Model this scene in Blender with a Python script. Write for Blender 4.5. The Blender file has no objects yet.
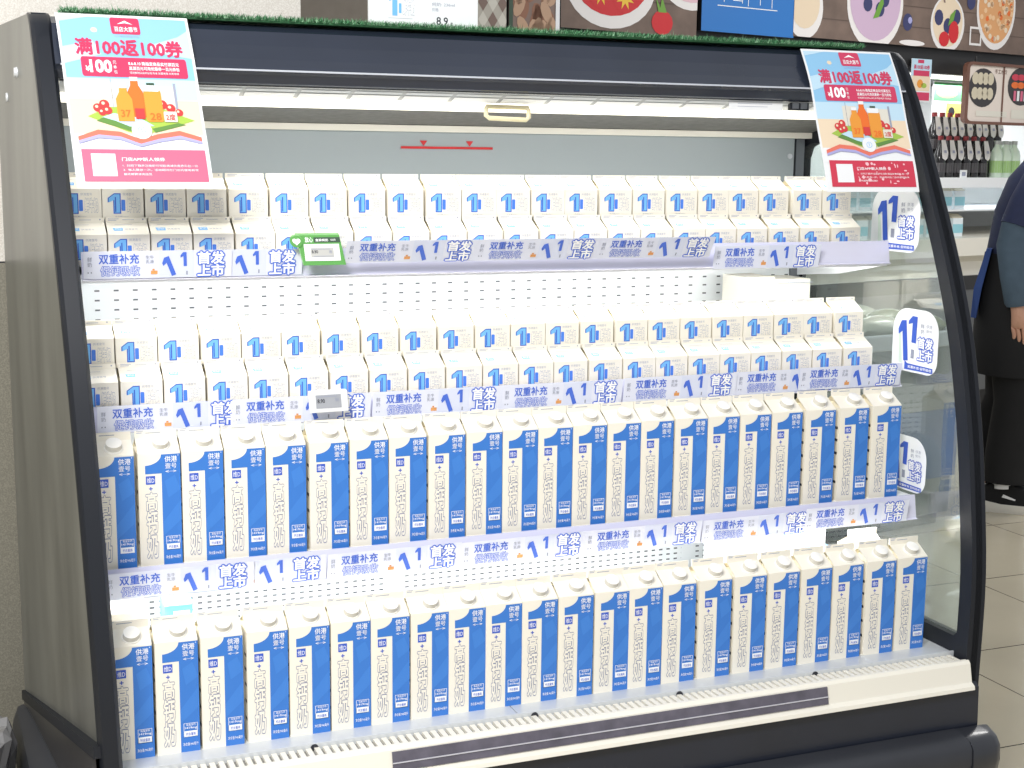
import bpy, bmesh, math, random
from mathutils import Vector, Matrix
random.seed(7)
SC = bpy.context.scene
COL = SC.collection
Z0 = 0.43                      # height of the bottom deck above the floor; fit z + Z0 = world z
R = math.radians

# ------------------------------------------------------------------ materials
def lin(c):
    return tuple(((x/255)/12.92 if x/255 <= .04045 else ((x/255+.055)/1.055)**2.4) for x in c)
MATS = {}
def mat(name, rgb, rough=.5, metal=0., noise=0., nscale=40., coat=0., spec=.5, trans=0., bump=0., emit=0.):
    if name in MATS: return MATS[name]
    m = bpy.data.materials.new(name); m.use_nodes = True
    nt = m.node_tree; b = nt.nodes['Principled BSDF']
    c = lin(rgb)
    b.inputs['Base Color'].default_value = (*c, 1)
    b.inputs['Roughness'].default_value = rough
    b.inputs['Metallic'].default_value = metal
    b.inputs['Coat Weight'].default_value = coat
    b.inputs['Specular IOR Level'].default_value = spec
    b.inputs['Transmission Weight'].default_value = trans
    if emit:
        b.inputs['Emission Color'].default_value = (*c, 1); b.inputs['Emission Strength'].default_value = emit
    if noise or bump:
        tc = nt.nodes.new('ShaderNodeTexCoord'); n = nt.nodes.new('ShaderNodeTexNoise')
        n.inputs['Scale'].default_value = nscale; n.inputs['Detail'].default_value = 4
        nt.links.new(tc.outputs['Object'], n.inputs['Vector'])
        if noise:
            r = nt.nodes.new('ShaderNodeValToRGB')
            r.color_ramp.elements[0].position = .3; r.color_ramp.elements[1].position = .7
            r.color_ramp.elements[0].color = (*[x*(1-noise) for x in c], 1)
            r.color_ramp.elements[1].color = (*[min(1, x*(1+noise)) for x in c], 1)
            nt.links.new(n.outputs['Fac'], r.inputs['Fac']); nt.links.new(r.outputs['Color'], b.inputs['Base Color'])
        if bump:
            bp = nt.nodes.new('ShaderNodeBump'); bp.inputs['Strength'].default_value = bump; bp.inputs['Distance'].default_value = .01
            nt.links.new(n.outputs['Fac'], bp.inputs['Height']); nt.links.new(bp.outputs['Normal'], b.inputs['Normal'])
    MATS[name] = m
    return m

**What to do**
Exactly as they appear, print the lines of the listing above from its first line through the line that contains "R = math.radians", minus the pictures.

**Complete output**
Model this scene in Blender with a Python script. Write for Blender 4.5. The Blender file has no objects yet.
import bpy, bmesh, math, random
from mathutils import Vector, Matrix
random.seed(7)
SC = bpy.context.scene
COL = SC.collection
Z0 = 0.43                      # height of the bottom deck above the floor; fit z + Z0 = world z
R = math.radians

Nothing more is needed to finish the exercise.